4 Ways Ecommerce Sites Can Leverage Pinterest to Sell More Products

If you’re not using Pinterest to promote your business, you’re missing out. Pinterest users are actively seeking out ideas and often purchase the products they’ve pinned to their various boards. Perhaps the best part about using Pinterest is that the effects are long-lasting. A user might visit your site long after they originally saved the pin, and people are continually adding to their boards.

Approach Pinterest from a variety of angles to increase your chances of making more sales.

  1. Brand Awareness

Pinterest is perfect for building up brand awareness no matter what type of business you have. For instance, you might simply use the site to show off the great products you offer. You could give people ideas about using your product, or use the site to become a thought leader in your field. Because pins can spread so quickly, you’ll easily be able to boost your company’s recognition among your target customers.

  1. Buyable Pins

For those wanting to sell on Pinterest for eCommerce, the site has a feature that allows users to purchase your products directly through the Pinterest site. This is great news for those selling unique goods at impulse-purchase prices. Even if you sell high-priced products, a buyable pin will make it easy for your customers to instantly purchase your goods when they’re ready. The easier it is for a customer to purchase your product, the more sales you’ll get.

  1. Promoted Pins

If you’re finding that your pins aren’t getting the love you feel they deserve, check out Pinterest’s promoted pins option. This is a form of advertising where you pay a small fee to have Pinterest display your pin on more Pinterest home pages. You’re allowed to target viewers and choose whether you pay by views or clicks to your site. Best of all, promoted pins don’t stand out in a negative way. They look similar to any other pin except for a small note that says “Promoted by Your Company”. With accurate targeting, users may not even realise that a pin is a promoted one.

  1. Go Beyond Product Promotion

A board that’s simply full of product ideas isn’t very exciting to other Pinterest users. In fact, it will feel a bit too salesy. Instead, think about ways that you can better engage users. For instance, if your company sells decorations for kids’ birthday parties, you could create boards that relate to different party themes.

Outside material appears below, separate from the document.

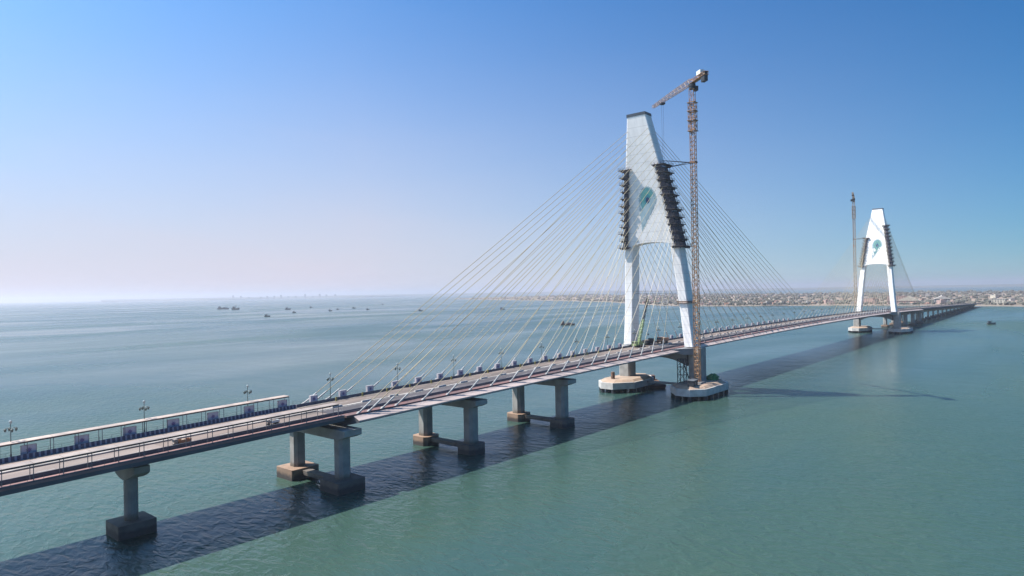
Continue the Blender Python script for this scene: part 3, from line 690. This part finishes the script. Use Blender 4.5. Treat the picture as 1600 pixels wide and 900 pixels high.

Within the boards, you’d include some of your own products, but you might also include pins to game and food ideas that relate to the theme.

Alternatively, you might have pins that link back to blog posts with a lot of expert ideas. A company that sells blinds, for instance, might write a post about the best way to choose blinds for any home. People pin it for the information, but then get interested in your products.

Learning to sell on Pinterest can take a bit of trial and error, but once you find the techniques that work best for your company, you can easily replicate your success.